It's Time for More of Us to Party with the Boss

Office Christmas party
Getty Images
There are all sorts of indicators about the health of the economy, but one of the more fun ones is holiday parties. And a new survey shows that more companies are throwing holiday parties than at any time since the recession began. As Prince sang, it's time to "party like it's 1999."

"This is the fifth year of the recovery, but for some employers and many of their workers this is the first year it actually feel like one," said John Challenger, chief executive officer of the outplacement consulting firm Challenger, Gray & Christmas. Its survey shows 89 percent of the companies that responded plan to host holiday parties this year, up from 82 percent in 2012 and just 68 percent in 2011. (Challenger didn't conduct the survey last year)

"The evidence suggests that times are good. Companies that in tough times might be Scrooge-like and cancel parties now have a sense that the labor market is hot and they want their people to stay," he said. "They want to show their people they are valuable to them."

Better Parties, Too

Not only are more parties being planned, but 18 pecent plan to spend more this year, and nearly 60 percent are using an outside caterer or event planner. "The bottom line is that companies are looking ways to create ties, to cement people to their organizations," according to Challenger. "Having an holiday party is an opportunity not to be missed." He says companies have to engage their workers and make them feel valued to hold on to them as the job market improves.

Jonathan Peters, owner of the high-end catering service David Ellis Events, agrees. He says budgets for corporate holiday events are a bit looser this year, perhaps enabling full bar, high-end decor and valet parking. "They want to service the guest a bit more." However, he says many corporate clients "are still semi-conscious about how they're perceived by the shareholders and clients. It's not the same as it was before the recession, but it is on an upward trend."

Peters says the level of extravagance often depends on the industry. He says technology companies, consulting firms and service businesses are spending more, while other industries are still keeping a tight grip on the budget. Private clients are throwing the most lavish parties. "I have some clients doing a Cirque de Soleil theme. They want to make it seem different. They want a little bit of the wow factor." But he says businesses are not throwing those multimillion dollar bashes of old. "They don't want to be that showy."

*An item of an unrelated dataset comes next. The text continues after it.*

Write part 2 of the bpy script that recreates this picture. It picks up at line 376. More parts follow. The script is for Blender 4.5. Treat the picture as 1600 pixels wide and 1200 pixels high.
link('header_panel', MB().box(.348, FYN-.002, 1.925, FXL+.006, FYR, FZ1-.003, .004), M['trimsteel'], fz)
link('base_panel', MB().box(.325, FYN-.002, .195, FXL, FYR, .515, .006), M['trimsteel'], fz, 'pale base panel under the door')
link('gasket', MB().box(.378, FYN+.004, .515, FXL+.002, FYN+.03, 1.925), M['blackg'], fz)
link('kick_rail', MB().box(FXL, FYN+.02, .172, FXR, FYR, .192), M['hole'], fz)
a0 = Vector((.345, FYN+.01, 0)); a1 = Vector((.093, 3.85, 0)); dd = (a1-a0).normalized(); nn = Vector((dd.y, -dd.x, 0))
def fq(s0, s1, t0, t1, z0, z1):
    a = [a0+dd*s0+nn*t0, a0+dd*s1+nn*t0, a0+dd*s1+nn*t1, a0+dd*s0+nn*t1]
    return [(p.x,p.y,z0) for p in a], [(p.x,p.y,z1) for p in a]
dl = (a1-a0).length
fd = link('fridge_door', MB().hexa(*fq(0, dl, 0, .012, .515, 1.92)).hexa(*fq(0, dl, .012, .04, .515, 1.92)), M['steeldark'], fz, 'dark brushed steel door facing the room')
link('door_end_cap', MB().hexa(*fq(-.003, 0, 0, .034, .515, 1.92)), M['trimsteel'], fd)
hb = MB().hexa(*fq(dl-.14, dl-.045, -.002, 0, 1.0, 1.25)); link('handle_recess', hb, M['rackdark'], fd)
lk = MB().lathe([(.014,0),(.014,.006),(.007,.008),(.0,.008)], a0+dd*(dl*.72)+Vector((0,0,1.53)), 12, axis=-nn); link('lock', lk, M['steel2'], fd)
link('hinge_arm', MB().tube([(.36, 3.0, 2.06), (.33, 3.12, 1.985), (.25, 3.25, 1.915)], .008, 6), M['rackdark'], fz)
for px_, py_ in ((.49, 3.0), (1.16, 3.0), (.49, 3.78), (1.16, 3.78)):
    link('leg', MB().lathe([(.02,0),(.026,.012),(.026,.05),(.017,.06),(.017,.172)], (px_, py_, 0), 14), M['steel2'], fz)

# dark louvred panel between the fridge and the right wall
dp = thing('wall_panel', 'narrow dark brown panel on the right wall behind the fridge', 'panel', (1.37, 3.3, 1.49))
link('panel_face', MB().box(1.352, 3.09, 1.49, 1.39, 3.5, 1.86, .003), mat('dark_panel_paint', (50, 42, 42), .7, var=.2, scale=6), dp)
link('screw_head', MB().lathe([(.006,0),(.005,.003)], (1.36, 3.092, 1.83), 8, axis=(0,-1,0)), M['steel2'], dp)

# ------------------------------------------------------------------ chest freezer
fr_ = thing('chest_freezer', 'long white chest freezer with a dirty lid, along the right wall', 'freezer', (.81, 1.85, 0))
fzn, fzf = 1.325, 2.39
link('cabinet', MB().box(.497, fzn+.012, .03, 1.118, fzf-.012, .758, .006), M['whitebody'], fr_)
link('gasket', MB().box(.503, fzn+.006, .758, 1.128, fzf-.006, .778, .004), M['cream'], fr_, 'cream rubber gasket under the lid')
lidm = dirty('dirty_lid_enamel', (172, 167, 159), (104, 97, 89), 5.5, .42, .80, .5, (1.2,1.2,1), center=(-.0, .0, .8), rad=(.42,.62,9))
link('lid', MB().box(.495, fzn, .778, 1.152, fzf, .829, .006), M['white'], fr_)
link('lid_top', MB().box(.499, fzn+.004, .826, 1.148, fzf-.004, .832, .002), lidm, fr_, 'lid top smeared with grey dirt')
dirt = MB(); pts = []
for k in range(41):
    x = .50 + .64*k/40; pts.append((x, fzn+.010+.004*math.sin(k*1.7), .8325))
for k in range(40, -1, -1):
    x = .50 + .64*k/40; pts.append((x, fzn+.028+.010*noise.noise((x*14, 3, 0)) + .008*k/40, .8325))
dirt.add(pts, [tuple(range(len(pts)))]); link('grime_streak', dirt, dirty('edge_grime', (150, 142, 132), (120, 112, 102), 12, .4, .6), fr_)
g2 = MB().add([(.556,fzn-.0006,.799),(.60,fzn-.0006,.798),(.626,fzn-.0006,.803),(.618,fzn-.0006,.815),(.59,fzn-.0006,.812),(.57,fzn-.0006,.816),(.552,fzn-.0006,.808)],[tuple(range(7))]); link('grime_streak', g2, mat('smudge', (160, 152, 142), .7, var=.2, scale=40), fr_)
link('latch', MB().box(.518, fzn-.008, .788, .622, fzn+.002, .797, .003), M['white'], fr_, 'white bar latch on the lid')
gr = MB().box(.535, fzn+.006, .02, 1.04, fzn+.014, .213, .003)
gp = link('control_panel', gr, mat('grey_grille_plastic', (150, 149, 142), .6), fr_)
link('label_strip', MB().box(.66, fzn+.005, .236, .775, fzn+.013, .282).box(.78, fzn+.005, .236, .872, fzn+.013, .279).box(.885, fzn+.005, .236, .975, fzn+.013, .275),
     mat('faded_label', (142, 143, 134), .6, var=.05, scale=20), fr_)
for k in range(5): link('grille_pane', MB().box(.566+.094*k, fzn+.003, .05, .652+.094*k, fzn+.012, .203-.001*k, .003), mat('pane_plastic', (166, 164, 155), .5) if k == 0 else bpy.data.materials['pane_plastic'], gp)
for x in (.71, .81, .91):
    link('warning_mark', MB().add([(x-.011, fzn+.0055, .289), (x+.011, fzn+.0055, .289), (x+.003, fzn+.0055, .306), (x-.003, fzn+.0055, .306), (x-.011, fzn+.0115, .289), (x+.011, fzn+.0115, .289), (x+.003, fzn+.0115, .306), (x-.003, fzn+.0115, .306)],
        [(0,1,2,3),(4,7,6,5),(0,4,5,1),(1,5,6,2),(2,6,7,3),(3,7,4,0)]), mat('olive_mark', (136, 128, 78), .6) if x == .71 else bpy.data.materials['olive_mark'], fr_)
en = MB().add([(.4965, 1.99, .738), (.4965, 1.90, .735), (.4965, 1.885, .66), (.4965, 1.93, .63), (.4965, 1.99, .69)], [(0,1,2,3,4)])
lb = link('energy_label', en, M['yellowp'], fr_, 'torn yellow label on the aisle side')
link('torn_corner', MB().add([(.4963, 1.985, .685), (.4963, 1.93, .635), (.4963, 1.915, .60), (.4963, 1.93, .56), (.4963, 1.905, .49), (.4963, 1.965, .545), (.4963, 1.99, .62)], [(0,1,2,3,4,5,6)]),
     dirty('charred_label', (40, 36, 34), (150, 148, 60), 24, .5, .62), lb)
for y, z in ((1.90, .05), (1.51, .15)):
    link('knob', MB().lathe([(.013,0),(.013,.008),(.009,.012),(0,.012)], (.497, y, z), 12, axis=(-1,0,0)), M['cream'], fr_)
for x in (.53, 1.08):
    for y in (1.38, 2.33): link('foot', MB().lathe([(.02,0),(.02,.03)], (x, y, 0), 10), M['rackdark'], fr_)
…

Be Our Guest, Network and Behave

No matter the level of extravagance, holiday parties provide a great opportunity for employees to network with their bosses' boss or other higher-ups. While many people may want to party with their co-workers -- the people they know best -- workplace experts say they should break from their comfort zone. Challenger said you should introduce yourself to those who might help your career. "Arrive early and work the room," he advises. "Use it as an opportunity to do some networking inside the company."

But the advice also comes with a warning. More than 40 percent of the companies provide free booze. While this can add to the party's fun, it can also lead to some embarrassing situations if you over-indulge. Challenger says you don't want to do or say something that will hurt your reputation and your chance for advancement. "There are always people who do something that is inappropriate," he said, noting that the "nightmare situation" is something that could be labeled sexual harassment.